Il polo produttivo è, o meglio era, la patria dell’unica cozza con denominazione di origine protetta in Italia, terra natìa della vongola del Polesine, di lupini, fasolari, tartufi, cannelli e ostriche: il ben di dio della Sacca di Scardovari, oggi in ginocchio perché a secco delle sue specie autoctone.

Come funziona il macchinario

Da gennaio l’impianto di trasformazione ed essiccazione brevettato dalla start-up Feed From Food srl e installato in loco prova a dare una svolta. È un cassone mobile, controllabile da remoto, per dimensioni e forma simile a un frigorifero.

Rende il granchio blu un prodotto o ingrediente valorizzabile in canali diversi dal canonico mercato del pesce, «una piazza che ad oggi assorbe solo il 30% del totale pescato», fa presente la ricercatrice Castrica.

Nella macchina entra tutto l’invenduto che i pescatori portano al consorzio - per dare un’idea, da dieci chili di granchio ne deriva uno di farina - e, se mai qualcuno se lo fosse già domandato, no, l’animale non viene processato vivo bensì stordito preventivamente secondo una prassi certificata sanitariamente.

L’emergenza granchio blu

«Siamo partiti dal calcolare la quantità di granchio blu pescata in un anno dal consorzio», racconta Castrica, «da che gli operatori, i pochi rimasti attivi, sono stati costretti a riconvertire la loro attività a una pesca massiva della specie aliena nel tentativo di smaltirla».

I numeri sono spaventosi. Nonostante l’azione intrapresa, mille tonnellate raccolte nel 2023 sono salite a 1.700 nel 2024. «Delle 14 cooperative consorziate fino al 2023 (1.500 pescatori di cui circa 700 donne) gli associati oggi sono poco più di mille», riporta Emanuele Rossetti, responsabile sanitario della qualità negli impianti del consorzio, «Dal pescare circa seimila tonnellate di vongole veraci l’anno siamo passati a 200 tonnellate, da circa 3.000 cozze dop di Scardovari a un migliaio e lo stesso per quanto riguarda le circa 3. 000 tonnellate di cozze di mare. Ma la cosa più grave in un’area non ricco com’è il Basso Polesine», evidenzia, «è la perdita di lavoro di tanti pescatori, a cui se ne aggiungeranno ancora molti altri».

I possibili riutilizzi

«Il pet food per animali da compagnia è la prima opportunità di riuso che portiamo avanti insieme a un mangimificio veneto», spiega Castrica, «La polvere di granchio blu viene usata anche per la stampa 3D e, in campo farmaceutico, è fonte di chitina, una sostanza scarsamente reperibile e perciò molto costosa».

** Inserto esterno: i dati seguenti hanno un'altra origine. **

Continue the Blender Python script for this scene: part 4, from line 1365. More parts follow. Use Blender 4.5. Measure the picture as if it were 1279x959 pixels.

Ma è blasfemo immaginarlo servito a tavola come un dado da minestra? «In assoluto no», chiarisce la ricercatrice, «Servirebbe un protocollo specifico ad ora inesistente ma in linea di principio la stessa tecnologia può essere adattata a quel tipo di elaborazione».

“RiPesca” chiude a gennaio. In un’ipotetica fase 2, qualora fosse rifinanziata, il progetto permetterebbe al consorzio l’installazione definitiva della macchina, agli studi in materia di progredire e a chi è rimasto d’emblée a casa dal lavoro di sperare in un’opportunità. Non ultimo, alla fauna lagunare di riavere il suo habitat.